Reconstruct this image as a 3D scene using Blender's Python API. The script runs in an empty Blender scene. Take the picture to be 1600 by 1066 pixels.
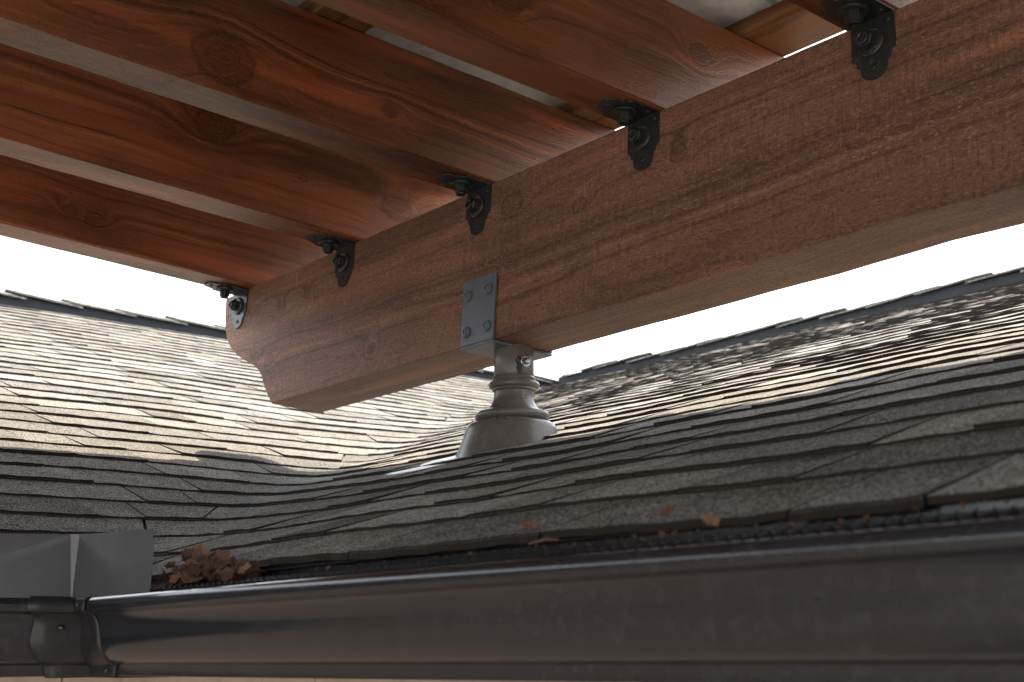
import bpy, bmesh, math, random
import numpy as np
from mathutils import Vector, Matrix, noise
random.seed(7)
sc = bpy.context.scene
col = sc.collection
# ------------------------------------------------------------------ camera
# world origin = the photographer's eye; ground lies 2.7 m below
cd = bpy.data.cameras.new('camera'); cam = bpy.data.objects.new('camera', cd); col.objects.link(cam); sc.camera = cam
RX, RY, RZ = (0.62361613, 0.7816953, -0.00744185), (-0.17803285, 0.13274755, -0.97502943), (-0.76118803, 0.60936898, 0.22195096)
M = Matrix(((RX[0], -RY[0], -RZ[0]), (RX[1], -RY[1], -RZ[1]), (RX[2], -RY[2], -RZ[2])))
cam.matrix_world = M.to_4x4()
cd.sensor_width = 36; cd.lens = 2164.3 / 1600 * 36; cd.clip_start = .02; cd.clip_end = 400
cd.dof.use_dof = True; cd.dof.focus_distance = 2.45; cd.dof.aperture_fstop = 9.0
# ------------------------------------------------------------------ light
SUN = Vector((-.56, .385, .765)).normalized()
w = bpy.data.worlds.new('World'); sc.world = w; w.use_nodes = True
nt = w.node_tree; nt.nodes.clear()
sky = nt.nodes.new('ShaderNodeTexSky'); sky.sky_type = 'NISHITA'; sky.sun_disc = False
sky.sun_elevation = math.asin(SUN.z); sky.sun_rotation = math.atan2(SUN.x, SUN.y)
sky.air_density = 1.0; sky.dust_density = 2.0
tc = nt.nodes.new('ShaderNodeTexCoord'); mp = nt.nodes.new('ShaderNodeMapping'); mp.inputs['Scale'].default_value = (1, 1, 2.5)
nz = nt.nodes.new('ShaderNodeTexNoise'); nz.inputs['Scale'].default_value = 1.6; nz.inputs['Detail'].default_value = 5
rp = nt.nodes.new('ShaderNodeMapRange'); rp.inputs[1].default_value = .3; rp.inputs[2].default_value = .7; rp.inputs[3].default_value = .72; rp.inputs[4].default_value = .97
mx = nt.nodes.new('ShaderNodeMix'); mx.data_type = 'RGBA'
mx.inputs[7].default_value = (3.5, 3.55, 3.65, 1)          # thin veil of pale cloud over the blue
bg = nt.nodes.new('ShaderNodeBackground'); bg.inputs[1].default_value = .15
out = nt.nodes.new('ShaderNodeOutputWorld')
nt.links.new(tc.outputs['Generated'], mp.inputs[0]); nt.links.new(mp.outputs[0], nz.inputs['Vector']); nt.links.new(nz.outputs[0], rp.inputs[0])
nt.links.new(rp.outputs[0], mx.inputs[0]); nt.links.new(sky.outputs[0], mx.inputs[6]); nt.links.new(mx.outputs[2], bg.inputs[0]); nt.links.new(bg.outputs[0], out.inputs[0])
sd = bpy.data.lights.new('sun', 'SUN'); sd.energy = 2.0; sd.angle = math.radians(.5); sd.color = (1, .83, .64)
so = bpy.data.objects.new('sun', sd); col.objects.link(so); so.location = (-5, 4, 8)
so.rotation_euler = SUN.to_track_quat('Z', 'Y').to_euler()
sc.view_settings.view_transform = 'Standard'; sc.view_settings.look = 'None'; sc.view_settings.gamma = 1
sc.view_settings.use_curve_mapping = False; sc.view_settings.exposure = 2.42

# ------------------------------------------------------------------ helpers
def tag(o, label=None, cat=None, group=None, kind=None):
    if label: o['label'] = label
    if cat: o['category'] = cat
    if group: o['group'] = group
    if kind: o['kind'] = kind
    return o
def empty(name, loc=(0, 0, 0), rot=(0, 0, 0)):
    o = bpy.data.objects.new(name, None); col.objects.link(o); o.empty_display_size = .05
    o.location = loc; o.rotation_euler = rot
    return o
class MB:
    def __init__(s): s.v = []; s.f = []; s.c = []
    def add(s, vs, fs, c=None):
        b = len(s.v); s.v += [tuple(v) for v in vs]; s.f += [tuple(i + b for i in f) for f in fs]
        if c is not None: s.c += list(c) if isinstance(c, (list, tuple)) else [c] * len(fs)
    def box(s, x0, x1, y0, y1, z0, z1):
        s.add([(x0, y0, z0), (x1, y0, z0), (x1, y1, z0), (x0, y1, z0), (x0, y0, z1), (x1, y0, z1), (x1, y1, z1), (x0, y1, z1)],
              [(0, 3, 2, 1), (4, 5, 6, 7), (0, 1, 5, 4), (1, 2, 6, 5), (2, 3, 7, 6), (3, 0, 4, 7)])
    def lathe(s, prof, n=24, cap=True, ax=(0, 0, 0), fn=None):
        b = []
        for i, (r, z) in enumerate(prof):
            for k in range(n):
                a = 2 * math.pi * k / n; p = Vector((r * math.cos(a), r * math.sin(a), z))
                if fn: p = fn(p)
                b.append(p + Vector(ax))
        fs = [(i * n + k, i * n + (k + 1) % n, (i + 1) * n + (k + 1) % n, (i + 1) * n + k) for i in range(len(prof) - 1) for k in range(n)]
        if cap: fs += [tuple(reversed(range(n))), tuple(range((len(prof) - 1) * n, len(prof) * n))]
        s.add(b, fs)
    def tube(s, pts, rad, n=5, c=None):
        pts = [Vector(p) for p in pts]; vs = []
        for i, p in enumerate(pts):
            t = (pts[min(i + 1, len(pts) - 1)] - pts[max(i - 1, 0)]).normalized()
            u = t.cross(Vector((.3, .2, 1)) if abs(t.z) < .9 else Vector((1, 0, 0))).normalized(); v = t.cross(u)
            r = rad[i] if isinstance(rad, (list, tuple)) else rad
            for k in range(n):
                a = 2 * math.pi * k / n; vs.append(p + u * r * math.cos(a) + v * r * math.sin(a))
        fs = [(i * n + k, i * n + (k + 1) % n, (i + 1) * n + (k + 1) % n, (i + 1) * n + k) for i in range(len(pts) - 1) for k in range(n)]
        fs += [tuple(reversed(range(n))), tuple(range((len(pts) - 1) * n, len(pts) * n))]
        s.add(vs, fs, c)
    def mesh(s, name, smooth=False):
        me = bpy.data.meshes.new(name); me.from_pydata(s.v, [], s.f); me.update()
        if smooth:
            me.polygons.foreach_set('use_smooth', [True] * len(me.polygons))
            me.set_sharp_from_angle(angle=math.radians(38))
        return me
    def build(s, name, mat, parent=None, smooth=False, loc=None, rot=None):
        me = s.mesh(name, smooth)
        if s.c and len(s.c) == len(s.f):
            at = me.attributes.new('tone', 'FLOAT', 'FACE'); at.data.foreach_set('value', s.c)
        me.materials.append(mat)
        o = bpy.data.objects.new(name, me); col.objects.link(o); o.parent = parent
        if loc is not None: o.location = loc
        if rot is not None: o.rotation_euler = rot
        return o
def copy_tree(o, parent=None):
    c = o.copy(); col.objects.link(c); c.parent = parent
    for ch in list(o.children): copy_tree(ch, c)
    return c
def prism(outline, t, mb, place, hole=None):
    """outline in (a,b); extruded by t; place(a,b,t)->point"""
    n = len(outline)
    vs = [place(a, b, 0) for a, b in outline] + [place(a, b, t) for a, b in outline]
    mb.add(vs, [tuple(range(n)), tuple(reversed(range(n, 2 * n)))] + [(i, i + n, (i + 1) % n + n, (i + 1) % n) for i in range(n)])
def bevel(o, wd, seg=2, ang=30):
    m = o.modifiers.new('bevel', 'BEVEL'); m.width = wd; m.segments = seg; m.limit_method = 'ANGLE'; m.angle_limit = math.radians(ang)
    return o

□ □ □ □

- [Request] In the copy, include no pictures; restate the listing above exactly.

- [Solution for this exercise]
Reconstruct this image as a 3D scene using Blender's Python API. The script runs in an empty Blender scene. Take the picture to be 1600 by 1066 pixels.
import bpy, bmesh, math, random
import numpy as np
from mathutils import Vector, Matrix, noise
random.seed(7)
sc = bpy.context.scene
col = sc.collection
# ------------------------------------------------------------------ camera
# world origin = the photographer's eye; ground lies 2.7 m below
cd = bpy.data.cameras.new('camera'); cam = bpy.data.objects.new('camera', cd); col.objects.link(cam); sc.camera = cam
RX, RY, RZ = (0.62361613, 0.7816953, -0.00744185), (-0.17803285, 0.13274755, -0.97502943), (-0.76118803, 0.60936898, 0.22195096)
M = Matrix(((RX[0], -RY[0], -RZ[0]), (RX[1], -RY[1], -RZ[1]), (RX[2], -RY[2], -RZ[2])))
cam.matrix_world = M.to_4x4()
cd.sensor_width = 36; cd.lens = 2164.3 / 1600 * 36; cd.clip_start = .02; cd.clip_end = 400
cd.dof.use_dof = True; cd.dof.focus_distance = 2.45; cd.dof.aperture_fstop = 9.0
# ------------------------------------------------------------------ light
SUN = Vector((-.56, .385, .765)).normalized()
w = bpy.data.worlds.new('World'); sc.world = w; w.use_nodes = True
nt = w.node_tree; nt.nodes.clear()
sky = nt.nodes.new('ShaderNodeTexSky'); sky.sky_type = 'NISHITA'; sky.sun_disc = False
sky.sun_elevation = math.asin(SUN.z); sky.sun_rotation = math.atan2(SUN.x, SUN.y)
sky.air_density = 1.0; sky.dust_density = 2.0
tc = nt.nodes.new('ShaderNodeTexCoord'); mp = nt.nodes.new('ShaderNodeMapping'); mp.inputs['Scale'].default_value = (1, 1, 2.5)
nz = nt.nodes.new('ShaderNodeTexNoise'); nz.inputs['Scale'].default_value = 1.6; nz.inputs['Detail'].default_value = 5
rp = nt.nodes.new('ShaderNodeMapRange'); rp.inputs[1].default_value = .3; rp.inputs[2].default_value = .7; rp.inputs[3].default_value = .72; rp.inputs[4].default_value = .97
mx = nt.nodes.new('ShaderNodeMix'); mx.data_type = 'RGBA'
mx.inputs[7].default_value = (3.5, 3.55, 3.65, 1)          # thin veil of pale cloud over the blue
bg = nt.nodes.new('ShaderNodeBackground'); bg.inputs[1].default_value = .15
out = nt.nodes.new('ShaderNodeOutputWorld')
nt.links.new(tc.outputs['Generated'], mp.inputs[0]); nt.links.new(mp.outputs[0], nz.inputs['Vector']); nt.links.new(nz.outputs[0], rp.inputs[0])
nt.links.new(rp.outputs[0], mx.inputs[0]); nt.links.new(sky.outputs[0], mx.inputs[6]); nt.links.new(mx.outputs[2], bg.inputs[0]); nt.links.new(bg.outputs[0], out.inputs[0])
sd = bpy.data.lights.new('sun', 'SUN'); sd.energy = 2.0; sd.angle = math.radians(.5); sd.color = (1, .83, .64)
so = bpy.data.objects.new('sun', sd); col.objects.link(so); so.location = (-5, 4, 8)
so.rotation_euler = SUN.to_track_quat('Z', 'Y').to_euler()
sc.view_settings.view_transform = 'Standard'; sc.view_settings.look = 'None'; sc.view_settings.gamma = 1
sc.view_settings.use_curve_mapping = False; sc.view_settings.exposure = 2.42

# ------------------------------------------------------------------ helpers
def tag(o, label=None, cat=None, group=None, kind=None):
    if label: o['label'] = label
    if cat: o['category'] = cat
    if group: o['group'] = group
    if kind: o['kind'] = kind
    return o
def empty(name, loc=(0, 0, 0), rot=(0, 0, 0)):
    o = bpy.data.objects.new(name, None); col.objects.link(o); o.empty_display_size = .05
    o.location = loc; o.rotation_euler = rot
    return o
class MB:
    def __init__(s): s.v = []; s.f = []; s.c = []
    def add(s, vs, fs, c=None):
        b = len(s.v); s.v += [tuple(v) for v in vs]; s.f += [tuple(i + b for i in f) for f in fs]
        if c is not None: s.c += list(c) if isinstance(c, (list, tuple)) else [c] * len(fs)
    def box(s, x0, x1, y0, y1, z0, z1):
        s.add([(x0, y0, z0), (x1, y0, z0), (x1, y1, z0), (x0, y1, z0), (x0, y0, z1), (x1, y0, z1), (x1, y1, z1), (x0, y1, z1)],
              [(0, 3, 2, 1), (4, 5, 6, 7), (0, 1, 5, 4), (1, 2, 6, 5), (2, 3, 7, 6), (3, 0, 4, 7)])
    def lathe(s, prof, n=24, cap=True, ax=(0, 0, 0), fn=None):
        b = []
        for i, (r, z) in enumerate(prof):
            for k in range(n):
                a = 2 * math.pi * k / n; p = Vector((r * math.cos(a), r * math.sin(a), z))
                if fn: p = fn(p)
                b.append(p + Vector(ax))
        fs = [(i * n + k, i * n + (k + 1) % n, (i + 1) * n + (k + 1) % n, (i + 1) * n + k) for i in range(len(prof) - 1) for k in range(n)]
        if cap: fs += [tuple(reversed(range(n))), tuple(range((len(prof) - 1) * n, len(prof) * n))]
        s.add(b, fs)
    def tube(s, pts, rad, n=5, c=None):
        pts = [Vector(p) for p in pts]; vs = []
        for i, p in enumerate(pts):
            t = (pts[min(i + 1, len(pts) - 1)] - pts[max(i - 1, 0)]).normalized()
            u = t.cross(Vector((.3, .2, 1)) if abs(t.z) < .9 else Vector((1, 0, 0))).normalized(); v = t.cross(u)
            r = rad[i] if isinstance(rad, (list, tuple)) else rad
            for k in range(n):
                a = 2 * math.pi * k / n; vs.append(p + u * r * math.cos(a) + v * r * math.sin(a))
        fs = [(i * n + k, i * n + (k + 1) % n, (i + 1) * n + (k + 1) % n, (i + 1) * n + k) for i in range(len(pts) - 1) for k in range(n)]
        fs += [tuple(reversed(range(n))), tuple(range((len(pts) - 1) * n, len(pts) * n))]
        s.add(vs, fs, c)
    def mesh(s, name, smooth=False):
        me = bpy.data.meshes.new(name); me.from_pydata(s.v, [], s.f); me.update()
        if smooth:
            me.polygons.foreach_set('use_smooth', [True] * len(me.polygons))
            me.set_sharp_from_angle(angle=math.radians(38))
        return me
    def build(s, name, mat, parent=None, smooth=False, loc=None, rot=None):
        me = s.mesh(name, smooth)
        if s.c and len(s.c) == len(s.f):
            at = me.attributes.new('tone', 'FLOAT', 'FACE'); at.data.foreach_set('value', s.c)
        me.materials.append(mat)
        o = bpy.data.objects.new(name, me); col.objects.link(o); o.parent = parent
        if loc is not None: o.location = loc
        if rot is not None: o.rotation_euler = rot
        return o
def copy_tree(o, parent=None):
    c = o.copy(); col.objects.link(c); c.parent = parent
    for ch in list(o.children): copy_tree(ch, c)
    return c
def prism(outline, t, mb, place, hole=None):
    """outline in (a,b); extruded by t; place(a,b,t)->point"""
    n = len(outline)
    vs = [place(a, b, 0) for a, b in outline] + [place(a, b, t) for a, b in outline]
    mb.add(vs, [tuple(range(n)), tuple(reversed(range(n, 2 * n)))] + [(i, i + n, (i + 1) % n + n, (i + 1) % n) for i in range(n)])
def bevel(o, wd, seg=2, ang=30):
    m = o.modifiers.new('bevel', 'BEVEL'); m.width = wd; m.segments = seg; m.limit_method = 'ANGLE'; m.angle_limit = math.radians(ang)
    return o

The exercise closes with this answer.